After it was assembled, Chris was anxious to use it. We keep our grill in the garage and wheel it outside when we need to fire it up. It worked beautifully the first few minutes as it was pushed out of the garage. When the propane tank was attached, though, the wheels cracked and fell off.
Chris yelled, “Look at this! The wheels are a piece of junk!”
After I stopped laughing and wiped the tears off my face, I said, “Well, for $80, what can we expect?”

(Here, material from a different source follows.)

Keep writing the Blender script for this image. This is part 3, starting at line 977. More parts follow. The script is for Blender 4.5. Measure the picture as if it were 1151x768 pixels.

A few days later he had decided he would be able to create new wheels for the grill. What he soon discovered is that he could buy all of the parts for new wheels at Ace Hardware, but the wheels alone cost $20 or $30, which was 25% or more of the grill’s cost. There was no information in the owner’s manual about replacement wheels. In fact, I’m not sure it came with an owner’s manual. He went with Plan B -- frisbee wheels and a brick.
“Is it going to work?” I’d ask, through an open window.
Sometimes he’d give me the thumbs up, just like the people at NASA do right before a rocket is launched. Other times we’d throw the chicken into the oven and announce to the kids the grill didn't work when the temperature was below 50 degrees and there was a cool breeze.
One evening as the turkey burgers were almost done cooking, Chris opened the lid, and the handle broke in half. He used a pot holder until he repaired it.
I called the Public Works office to see how we could dispose of a grill that had seen its better days. The woman who answered the phone said, “Put it on the curb, and we’ll pick it up with your garbage. Just be sure you don’t have a propane tank attached.” Yeah, no sweat. There hasn’t been a propane tank attached since February when it stopped working, we put our pork chops back in the fridge, and we ordered a pizza.
It’s being picked up today, unless some unsuspecting soul loads it into a truck, thinking a wheel-less grill with duct tape wrapped around the handle is a perfect (albeit late) Father’s Day gift. Frisbee wheels not included.